● Exercise instructions
Carry none of the pictures over; set down the material below exactly.

● Stored data
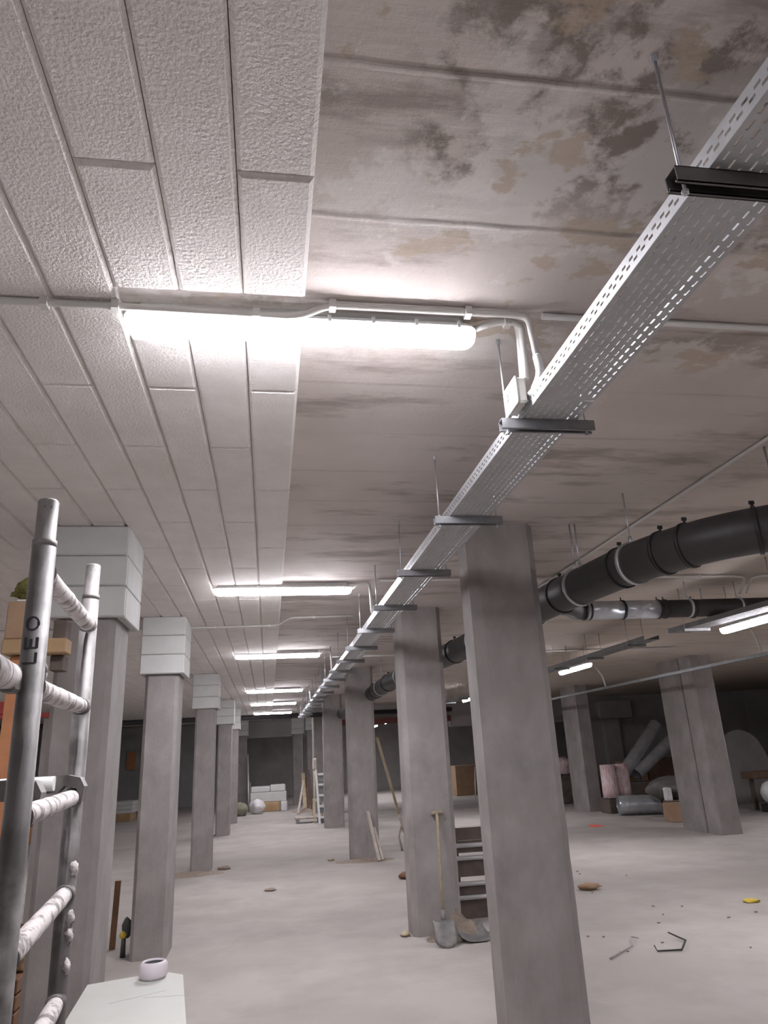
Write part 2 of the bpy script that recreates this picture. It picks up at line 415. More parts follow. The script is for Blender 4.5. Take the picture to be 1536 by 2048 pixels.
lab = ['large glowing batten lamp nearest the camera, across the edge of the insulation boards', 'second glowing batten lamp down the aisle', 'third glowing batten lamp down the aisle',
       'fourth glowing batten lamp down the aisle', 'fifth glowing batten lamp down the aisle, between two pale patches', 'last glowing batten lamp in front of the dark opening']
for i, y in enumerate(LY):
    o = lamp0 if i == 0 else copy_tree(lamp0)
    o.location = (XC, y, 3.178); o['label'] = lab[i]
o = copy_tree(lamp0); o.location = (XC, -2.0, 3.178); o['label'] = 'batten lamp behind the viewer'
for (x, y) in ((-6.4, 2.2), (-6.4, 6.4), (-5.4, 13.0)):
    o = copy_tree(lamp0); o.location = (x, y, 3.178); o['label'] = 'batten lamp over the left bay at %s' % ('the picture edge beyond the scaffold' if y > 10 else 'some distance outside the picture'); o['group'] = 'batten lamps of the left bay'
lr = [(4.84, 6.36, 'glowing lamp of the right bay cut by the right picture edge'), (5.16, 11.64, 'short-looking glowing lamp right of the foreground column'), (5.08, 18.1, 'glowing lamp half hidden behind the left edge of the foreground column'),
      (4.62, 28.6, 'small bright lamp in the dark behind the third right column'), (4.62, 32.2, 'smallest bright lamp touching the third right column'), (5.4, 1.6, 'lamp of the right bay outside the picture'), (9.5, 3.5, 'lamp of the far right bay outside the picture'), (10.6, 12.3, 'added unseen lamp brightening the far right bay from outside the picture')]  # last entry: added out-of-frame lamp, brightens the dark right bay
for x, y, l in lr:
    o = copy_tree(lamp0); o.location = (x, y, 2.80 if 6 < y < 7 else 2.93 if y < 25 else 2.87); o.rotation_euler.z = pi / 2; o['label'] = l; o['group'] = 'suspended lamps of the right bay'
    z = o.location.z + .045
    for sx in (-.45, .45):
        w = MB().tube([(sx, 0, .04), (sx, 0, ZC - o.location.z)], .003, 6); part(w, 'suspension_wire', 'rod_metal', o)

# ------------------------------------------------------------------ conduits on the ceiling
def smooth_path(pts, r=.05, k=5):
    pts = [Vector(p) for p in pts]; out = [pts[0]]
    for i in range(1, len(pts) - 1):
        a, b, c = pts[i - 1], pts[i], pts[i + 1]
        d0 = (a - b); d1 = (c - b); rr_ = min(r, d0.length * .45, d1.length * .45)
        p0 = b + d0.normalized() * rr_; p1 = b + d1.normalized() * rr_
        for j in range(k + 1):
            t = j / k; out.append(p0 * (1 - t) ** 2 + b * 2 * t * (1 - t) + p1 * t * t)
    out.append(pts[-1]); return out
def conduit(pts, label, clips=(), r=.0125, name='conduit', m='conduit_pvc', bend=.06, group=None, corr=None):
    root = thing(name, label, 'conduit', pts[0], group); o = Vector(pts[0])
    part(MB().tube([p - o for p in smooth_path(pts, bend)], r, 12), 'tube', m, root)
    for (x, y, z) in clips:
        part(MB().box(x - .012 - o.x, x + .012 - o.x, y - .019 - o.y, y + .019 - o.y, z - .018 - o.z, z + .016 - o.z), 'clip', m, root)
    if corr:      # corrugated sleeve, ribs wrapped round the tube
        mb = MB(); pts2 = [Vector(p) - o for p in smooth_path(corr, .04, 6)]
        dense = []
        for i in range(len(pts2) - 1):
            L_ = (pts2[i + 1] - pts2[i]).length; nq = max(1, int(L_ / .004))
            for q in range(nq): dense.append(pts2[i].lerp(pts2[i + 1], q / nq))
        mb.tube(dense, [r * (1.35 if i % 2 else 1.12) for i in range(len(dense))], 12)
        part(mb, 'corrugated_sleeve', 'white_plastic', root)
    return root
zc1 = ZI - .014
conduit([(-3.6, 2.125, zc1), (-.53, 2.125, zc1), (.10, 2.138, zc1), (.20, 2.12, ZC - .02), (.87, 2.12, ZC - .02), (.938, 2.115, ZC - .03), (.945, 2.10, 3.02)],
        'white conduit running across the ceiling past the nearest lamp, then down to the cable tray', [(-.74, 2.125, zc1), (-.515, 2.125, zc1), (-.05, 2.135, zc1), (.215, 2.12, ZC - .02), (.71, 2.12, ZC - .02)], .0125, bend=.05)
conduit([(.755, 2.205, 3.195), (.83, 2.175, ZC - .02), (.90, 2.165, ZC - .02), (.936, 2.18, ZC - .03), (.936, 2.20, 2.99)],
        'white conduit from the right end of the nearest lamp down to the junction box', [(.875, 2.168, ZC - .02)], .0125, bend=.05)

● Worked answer
Write part 2 of the bpy script that recreates this picture. It picks up at line 415. More parts follow. The script is for Blender 4.5. Take the picture to be 1536 by 2048 pixels.
lab = ['large glowing batten lamp nearest the camera, across the edge of the insulation boards', 'second glowing batten lamp down the aisle', 'third glowing batten lamp down the aisle',
       'fourth glowing batten lamp down the aisle', 'fifth glowing batten lamp down the aisle, between two pale patches', 'last glowing batten lamp in front of the dark opening']
for i, y in enumerate(LY):
    o = lamp0 if i == 0 else copy_tree(lamp0)
    o.location = (XC, y, 3.178); o['label'] = lab[i]
o = copy_tree(lamp0); o.location = (XC, -2.0, 3.178); o['label'] = 'batten lamp behind the viewer'
for (x, y) in ((-6.4, 2.2), (-6.4, 6.4), (-5.4, 13.0)):
    o = copy_tree(lamp0); o.location = (x, y, 3.178); o['label'] = 'batten lamp over the left bay at %s' % ('the picture edge beyond the scaffold' if y > 10 else 'some distance outside the picture'); o['group'] = 'batten lamps of the left bay'
lr = [(4.84, 6.36, 'glowing lamp of the right bay cut by the right picture edge'), (5.16, 11.64, 'short-looking glowing lamp right of the foreground column'), (5.08, 18.1, 'glowing lamp half hidden behind the left edge of the foreground column'),
      (4.62, 28.6, 'small bright lamp in the dark behind the third right column'), (4.62, 32.2, 'smallest bright lamp touching the third right column'), (5.4, 1.6, 'lamp of the right bay outside the picture'), (9.5, 3.5, 'lamp of the far right bay outside the picture'), (10.6, 12.3, 'added unseen lamp brightening the far right bay from outside the picture')]  # last entry: added out-of-frame lamp, brightens the dark right bay
for x, y, l in lr:
    o = copy_tree(lamp0); o.location = (x, y, 2.80 if 6 < y < 7 else 2.93 if y < 25 else 2.87); o.rotation_euler.z = pi / 2; o['label'] = l; o['group'] = 'suspended lamps of the right bay'
    z = o.location.z + .045
    for sx in (-.45, .45):
        w = MB().tube([(sx, 0, .04), (sx, 0, ZC - o.location.z)], .003, 6); part(w, 'suspension_wire', 'rod_metal', o)

# ------------------------------------------------------------------ conduits on the ceiling
def smooth_path(pts, r=.05, k=5):
    pts = [Vector(p) for p in pts]; out = [pts[0]]
    for i in range(1, len(pts) - 1):
        a, b, c = pts[i - 1], pts[i], pts[i + 1]
        d0 = (a - b); d1 = (c - b); rr_ = min(r, d0.length * .45, d1.length * .45)
        p0 = b + d0.normalized() * rr_; p1 = b + d1.normalized() * rr_
        for j in range(k + 1):
            t = j / k; out.append(p0 * (1 - t) ** 2 + b * 2 * t * (1 - t) + p1 * t * t)
    out.append(pts[-1]); return out
def conduit(pts, label, clips=(), r=.0125, name='conduit', m='conduit_pvc', bend=.06, group=None, corr=None):
    root = thing(name, label, 'conduit', pts[0], group); o = Vector(pts[0])
    part(MB().tube([p - o for p in smooth_path(pts, bend)], r, 12), 'tube', m, root)
    for (x, y, z) in clips:
        part(MB().box(x - .012 - o.x, x + .012 - o.x, y - .019 - o.y, y + .019 - o.y, z - .018 - o.z, z + .016 - o.z), 'clip', m, root)
    if corr:      # corrugated sleeve, ribs wrapped round the tube
        mb = MB(); pts2 = [Vector(p) - o for p in smooth_path(corr, .04, 6)]
        dense = []
        for i in range(len(pts2) - 1):
            L_ = (pts2[i + 1] - pts2[i]).length; nq = max(1, int(L_ / .004))
            for q in range(nq): dense.append(pts2[i].lerp(pts2[i + 1], q / nq))
        mb.tube(dense, [r * (1.35 if i % 2 else 1.12) for i in range(len(dense))], 12)
        part(mb, 'corrugated_sleeve', 'white_plastic', root)
    return root
zc1 = ZI - .014
conduit([(-3.6, 2.125, zc1), (-.53, 2.125, zc1), (.10, 2.138, zc1), (.20, 2.12, ZC - .02), (.87, 2.12, ZC - .02), (.938, 2.115, ZC - .03), (.945, 2.10, 3.02)],
        'white conduit running across the ceiling past the nearest lamp, then down to the cable tray', [(-.74, 2.125, zc1), (-.515, 2.125, zc1), (-.05, 2.135, zc1), (.215, 2.12, ZC - .02), (.71, 2.12, ZC - .02)], .0125, bend=.05)
conduit([(.755, 2.205, 3.195), (.83, 2.175, ZC - .02), (.90, 2.165, ZC - .02), (.936, 2.18, ZC - .03), (.936, 2.20, 2.99)],
        'white conduit from the right end of the nearest lamp down to the junction box', [(.875, 2.168, ZC - .02)], .0125, bend=.05)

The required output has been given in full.